• _WHAT THE TASK ASKS_
Check every line of the entries for "More", and copy the lines that hold it.

[DATASET ROWS start]

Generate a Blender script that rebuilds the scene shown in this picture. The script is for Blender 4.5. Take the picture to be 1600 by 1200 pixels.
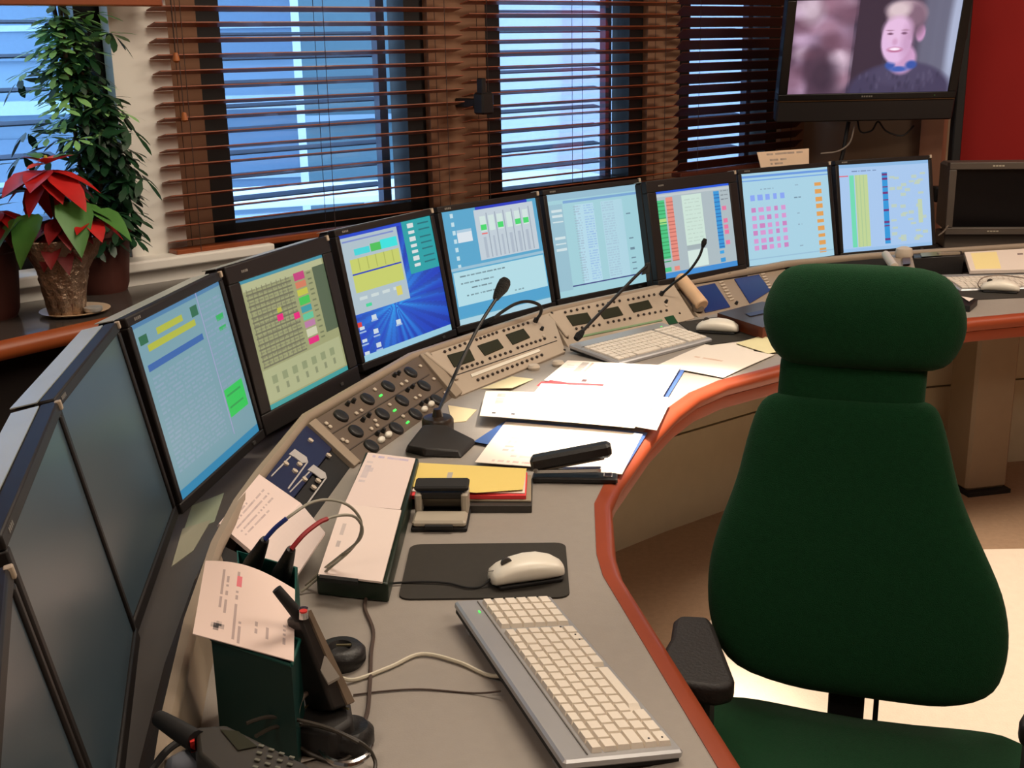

[DATASET ROWS end]
[DATASET ROWS start]

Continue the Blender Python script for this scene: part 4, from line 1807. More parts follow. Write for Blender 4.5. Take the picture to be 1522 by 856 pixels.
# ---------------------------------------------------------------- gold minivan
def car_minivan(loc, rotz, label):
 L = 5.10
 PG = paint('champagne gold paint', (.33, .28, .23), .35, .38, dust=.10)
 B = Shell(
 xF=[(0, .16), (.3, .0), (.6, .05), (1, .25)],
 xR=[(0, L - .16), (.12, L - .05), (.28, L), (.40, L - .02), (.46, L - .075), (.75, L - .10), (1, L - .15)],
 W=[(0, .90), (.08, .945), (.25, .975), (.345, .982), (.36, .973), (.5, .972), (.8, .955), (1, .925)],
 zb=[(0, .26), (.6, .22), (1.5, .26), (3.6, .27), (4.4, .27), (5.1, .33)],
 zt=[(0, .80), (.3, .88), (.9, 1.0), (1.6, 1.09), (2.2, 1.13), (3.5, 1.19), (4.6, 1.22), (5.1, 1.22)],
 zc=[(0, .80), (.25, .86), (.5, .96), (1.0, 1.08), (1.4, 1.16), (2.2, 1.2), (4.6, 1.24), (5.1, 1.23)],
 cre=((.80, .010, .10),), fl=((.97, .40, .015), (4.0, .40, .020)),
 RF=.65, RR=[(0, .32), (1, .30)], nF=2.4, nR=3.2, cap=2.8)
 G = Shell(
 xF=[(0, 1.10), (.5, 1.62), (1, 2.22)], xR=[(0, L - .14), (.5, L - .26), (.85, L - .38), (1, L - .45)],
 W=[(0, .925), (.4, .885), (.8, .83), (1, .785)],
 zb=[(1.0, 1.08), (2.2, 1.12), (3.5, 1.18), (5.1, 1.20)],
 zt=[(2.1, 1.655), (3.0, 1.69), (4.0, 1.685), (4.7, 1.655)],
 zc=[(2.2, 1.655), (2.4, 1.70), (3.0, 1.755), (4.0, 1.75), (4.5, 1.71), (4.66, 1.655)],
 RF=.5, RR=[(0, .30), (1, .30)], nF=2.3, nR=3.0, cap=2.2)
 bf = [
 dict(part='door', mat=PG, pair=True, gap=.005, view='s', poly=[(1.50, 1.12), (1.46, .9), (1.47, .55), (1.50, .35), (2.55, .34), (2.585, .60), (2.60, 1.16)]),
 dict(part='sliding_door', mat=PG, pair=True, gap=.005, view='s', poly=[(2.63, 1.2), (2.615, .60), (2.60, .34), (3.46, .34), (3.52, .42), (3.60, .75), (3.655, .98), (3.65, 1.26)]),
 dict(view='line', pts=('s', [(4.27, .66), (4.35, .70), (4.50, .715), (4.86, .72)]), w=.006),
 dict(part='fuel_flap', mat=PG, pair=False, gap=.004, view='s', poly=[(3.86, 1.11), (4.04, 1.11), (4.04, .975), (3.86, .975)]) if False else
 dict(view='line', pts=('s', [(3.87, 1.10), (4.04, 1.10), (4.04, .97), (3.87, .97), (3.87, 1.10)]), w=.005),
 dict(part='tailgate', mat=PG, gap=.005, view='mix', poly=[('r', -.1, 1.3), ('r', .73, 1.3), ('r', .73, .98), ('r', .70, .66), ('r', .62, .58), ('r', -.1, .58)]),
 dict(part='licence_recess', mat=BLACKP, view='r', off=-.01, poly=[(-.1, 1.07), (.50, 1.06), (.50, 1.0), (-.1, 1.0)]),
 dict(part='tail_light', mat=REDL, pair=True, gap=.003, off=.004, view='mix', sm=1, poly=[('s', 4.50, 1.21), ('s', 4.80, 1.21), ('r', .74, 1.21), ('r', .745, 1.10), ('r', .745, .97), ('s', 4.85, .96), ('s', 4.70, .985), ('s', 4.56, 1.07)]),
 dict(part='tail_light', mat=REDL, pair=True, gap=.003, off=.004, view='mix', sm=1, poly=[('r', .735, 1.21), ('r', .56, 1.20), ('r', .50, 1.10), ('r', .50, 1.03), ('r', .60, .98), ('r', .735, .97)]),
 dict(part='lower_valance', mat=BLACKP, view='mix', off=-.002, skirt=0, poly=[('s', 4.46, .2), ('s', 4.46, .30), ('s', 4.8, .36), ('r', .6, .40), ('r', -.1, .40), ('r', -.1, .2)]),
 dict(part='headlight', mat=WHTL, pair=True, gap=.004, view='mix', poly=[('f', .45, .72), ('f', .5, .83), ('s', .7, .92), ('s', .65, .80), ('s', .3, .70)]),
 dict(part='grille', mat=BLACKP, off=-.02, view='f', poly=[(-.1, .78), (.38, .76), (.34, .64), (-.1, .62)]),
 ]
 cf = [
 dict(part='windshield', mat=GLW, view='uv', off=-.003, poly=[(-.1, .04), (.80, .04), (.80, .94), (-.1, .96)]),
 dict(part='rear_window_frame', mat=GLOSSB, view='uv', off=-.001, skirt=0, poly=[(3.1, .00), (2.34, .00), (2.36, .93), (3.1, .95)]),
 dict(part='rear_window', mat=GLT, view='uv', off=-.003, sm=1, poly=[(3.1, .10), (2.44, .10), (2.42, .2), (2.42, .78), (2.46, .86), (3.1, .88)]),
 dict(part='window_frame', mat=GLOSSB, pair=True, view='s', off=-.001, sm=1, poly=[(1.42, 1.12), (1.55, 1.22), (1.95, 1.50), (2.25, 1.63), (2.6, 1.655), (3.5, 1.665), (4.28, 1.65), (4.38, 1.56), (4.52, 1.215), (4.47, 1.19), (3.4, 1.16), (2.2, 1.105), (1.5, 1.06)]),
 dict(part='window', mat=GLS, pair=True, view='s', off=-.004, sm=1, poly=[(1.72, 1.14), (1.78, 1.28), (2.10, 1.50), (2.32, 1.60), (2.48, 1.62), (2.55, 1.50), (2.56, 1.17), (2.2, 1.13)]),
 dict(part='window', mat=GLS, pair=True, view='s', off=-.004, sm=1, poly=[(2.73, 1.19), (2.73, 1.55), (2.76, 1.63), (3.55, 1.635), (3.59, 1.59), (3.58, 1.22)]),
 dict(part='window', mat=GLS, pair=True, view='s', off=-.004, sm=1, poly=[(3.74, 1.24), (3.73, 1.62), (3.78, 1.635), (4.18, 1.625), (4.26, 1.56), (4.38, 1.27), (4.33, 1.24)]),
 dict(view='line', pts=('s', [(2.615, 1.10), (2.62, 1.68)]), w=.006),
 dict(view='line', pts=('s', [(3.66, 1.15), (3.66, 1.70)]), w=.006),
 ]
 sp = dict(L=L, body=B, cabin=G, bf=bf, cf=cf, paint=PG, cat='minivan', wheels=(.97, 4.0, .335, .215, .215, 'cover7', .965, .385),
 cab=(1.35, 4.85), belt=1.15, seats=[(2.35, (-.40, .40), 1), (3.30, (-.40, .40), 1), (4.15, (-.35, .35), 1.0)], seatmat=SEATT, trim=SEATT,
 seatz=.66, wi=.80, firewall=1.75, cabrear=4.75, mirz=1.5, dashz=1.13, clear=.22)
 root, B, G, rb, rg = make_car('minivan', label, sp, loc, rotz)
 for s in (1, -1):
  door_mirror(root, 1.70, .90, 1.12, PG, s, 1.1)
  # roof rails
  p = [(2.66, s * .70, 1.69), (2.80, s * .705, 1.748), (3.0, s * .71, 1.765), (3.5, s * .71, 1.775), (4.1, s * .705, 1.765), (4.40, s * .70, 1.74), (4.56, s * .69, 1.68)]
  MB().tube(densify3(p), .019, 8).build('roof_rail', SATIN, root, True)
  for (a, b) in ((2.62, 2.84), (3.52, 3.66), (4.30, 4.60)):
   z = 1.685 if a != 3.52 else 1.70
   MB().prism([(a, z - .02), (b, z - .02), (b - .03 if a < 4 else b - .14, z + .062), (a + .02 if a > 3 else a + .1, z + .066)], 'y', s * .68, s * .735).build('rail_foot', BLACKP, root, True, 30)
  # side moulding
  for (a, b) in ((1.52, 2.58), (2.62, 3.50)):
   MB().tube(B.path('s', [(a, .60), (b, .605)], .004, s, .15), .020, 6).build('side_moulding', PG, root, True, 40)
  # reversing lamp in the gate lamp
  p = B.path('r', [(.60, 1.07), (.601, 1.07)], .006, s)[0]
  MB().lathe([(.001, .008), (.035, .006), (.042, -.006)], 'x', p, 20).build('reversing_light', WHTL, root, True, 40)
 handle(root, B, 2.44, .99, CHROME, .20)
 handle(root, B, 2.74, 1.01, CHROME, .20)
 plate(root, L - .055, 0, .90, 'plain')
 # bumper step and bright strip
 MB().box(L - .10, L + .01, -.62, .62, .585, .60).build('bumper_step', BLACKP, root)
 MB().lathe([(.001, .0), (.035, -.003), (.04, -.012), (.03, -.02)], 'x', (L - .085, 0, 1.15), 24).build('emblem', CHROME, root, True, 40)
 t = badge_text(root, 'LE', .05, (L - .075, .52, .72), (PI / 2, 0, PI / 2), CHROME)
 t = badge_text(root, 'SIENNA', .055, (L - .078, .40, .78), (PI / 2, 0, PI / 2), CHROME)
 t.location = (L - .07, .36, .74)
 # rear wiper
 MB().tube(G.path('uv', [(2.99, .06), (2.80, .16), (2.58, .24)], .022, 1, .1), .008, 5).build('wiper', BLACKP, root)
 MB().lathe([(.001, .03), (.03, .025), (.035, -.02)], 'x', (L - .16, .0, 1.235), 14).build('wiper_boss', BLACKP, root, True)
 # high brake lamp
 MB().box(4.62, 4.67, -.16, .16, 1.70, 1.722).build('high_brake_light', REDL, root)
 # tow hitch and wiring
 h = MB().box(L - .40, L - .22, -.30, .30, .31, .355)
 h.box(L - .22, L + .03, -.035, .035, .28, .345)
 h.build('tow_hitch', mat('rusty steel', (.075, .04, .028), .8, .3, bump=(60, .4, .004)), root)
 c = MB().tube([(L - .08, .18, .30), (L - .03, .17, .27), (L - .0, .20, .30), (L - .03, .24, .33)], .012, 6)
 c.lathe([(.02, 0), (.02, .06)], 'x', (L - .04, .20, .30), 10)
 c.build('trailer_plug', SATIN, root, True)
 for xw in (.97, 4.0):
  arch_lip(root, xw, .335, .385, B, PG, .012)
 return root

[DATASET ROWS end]
[DATASET ROWS start]

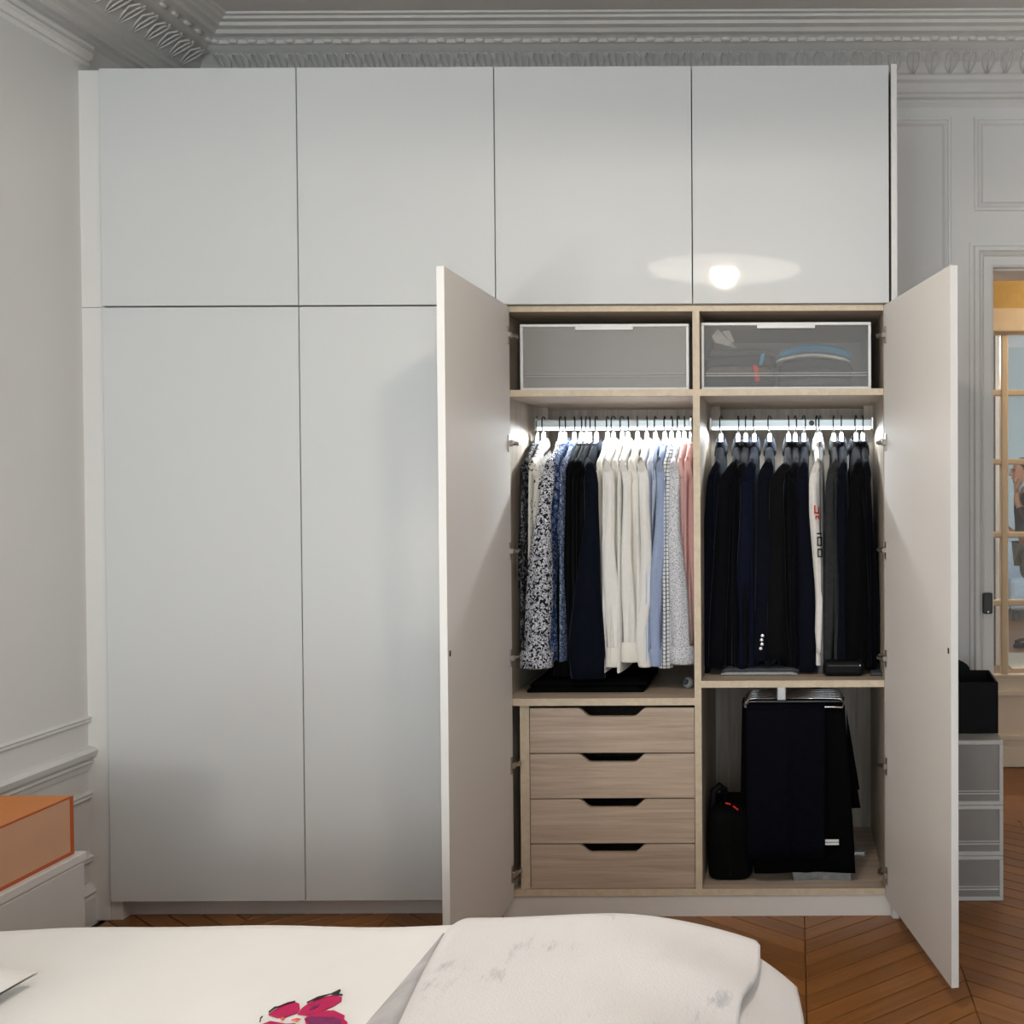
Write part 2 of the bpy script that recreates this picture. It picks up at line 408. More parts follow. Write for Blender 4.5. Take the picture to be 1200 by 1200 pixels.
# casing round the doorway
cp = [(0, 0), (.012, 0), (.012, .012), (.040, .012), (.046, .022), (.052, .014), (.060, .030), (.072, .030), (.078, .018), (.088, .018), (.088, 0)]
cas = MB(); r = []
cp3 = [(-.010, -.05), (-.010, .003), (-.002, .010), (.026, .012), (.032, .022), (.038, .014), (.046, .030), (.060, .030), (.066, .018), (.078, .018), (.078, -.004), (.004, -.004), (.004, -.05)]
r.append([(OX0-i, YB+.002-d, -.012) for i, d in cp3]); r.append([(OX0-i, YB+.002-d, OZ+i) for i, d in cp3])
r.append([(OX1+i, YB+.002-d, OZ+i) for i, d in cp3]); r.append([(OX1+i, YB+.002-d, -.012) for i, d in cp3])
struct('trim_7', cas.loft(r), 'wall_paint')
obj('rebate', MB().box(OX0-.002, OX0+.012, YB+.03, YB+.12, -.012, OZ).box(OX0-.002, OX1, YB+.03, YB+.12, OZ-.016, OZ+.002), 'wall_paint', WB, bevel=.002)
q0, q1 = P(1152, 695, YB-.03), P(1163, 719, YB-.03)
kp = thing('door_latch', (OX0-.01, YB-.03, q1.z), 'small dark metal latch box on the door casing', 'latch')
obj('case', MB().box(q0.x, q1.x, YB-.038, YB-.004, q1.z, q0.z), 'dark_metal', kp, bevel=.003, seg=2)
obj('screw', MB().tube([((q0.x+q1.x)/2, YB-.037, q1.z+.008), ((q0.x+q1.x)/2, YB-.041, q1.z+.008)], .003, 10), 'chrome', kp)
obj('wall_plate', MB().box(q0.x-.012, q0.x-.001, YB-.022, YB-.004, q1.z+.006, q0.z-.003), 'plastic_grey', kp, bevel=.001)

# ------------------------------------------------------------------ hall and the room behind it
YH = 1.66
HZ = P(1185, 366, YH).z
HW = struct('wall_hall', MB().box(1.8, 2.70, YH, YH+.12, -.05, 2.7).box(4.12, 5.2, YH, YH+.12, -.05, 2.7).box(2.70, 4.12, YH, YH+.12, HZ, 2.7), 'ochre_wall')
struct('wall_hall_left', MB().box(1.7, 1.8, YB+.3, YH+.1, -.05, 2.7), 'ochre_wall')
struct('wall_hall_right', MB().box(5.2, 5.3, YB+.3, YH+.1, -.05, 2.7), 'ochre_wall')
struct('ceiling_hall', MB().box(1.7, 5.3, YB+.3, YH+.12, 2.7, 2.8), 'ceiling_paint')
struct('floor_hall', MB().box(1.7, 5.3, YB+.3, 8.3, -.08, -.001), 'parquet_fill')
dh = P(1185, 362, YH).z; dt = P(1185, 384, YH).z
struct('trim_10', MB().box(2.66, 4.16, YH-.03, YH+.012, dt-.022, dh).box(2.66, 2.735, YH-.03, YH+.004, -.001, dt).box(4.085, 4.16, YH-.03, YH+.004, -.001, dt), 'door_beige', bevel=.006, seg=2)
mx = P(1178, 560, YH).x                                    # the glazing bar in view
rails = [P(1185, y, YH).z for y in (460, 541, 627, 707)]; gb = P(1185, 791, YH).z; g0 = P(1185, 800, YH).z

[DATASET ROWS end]

• _ANSWER TO THIS TASK_
Continue the Blender Python script for this scene: part 4, from line 1807. More parts follow. Write for Blender 4.5. Take the picture to be 1522 by 856 pixels.
Write part 2 of the bpy script that recreates this picture. It picks up at line 408. More parts follow. Write for Blender 4.5. Take the picture to be 1200 by 1200 pixels.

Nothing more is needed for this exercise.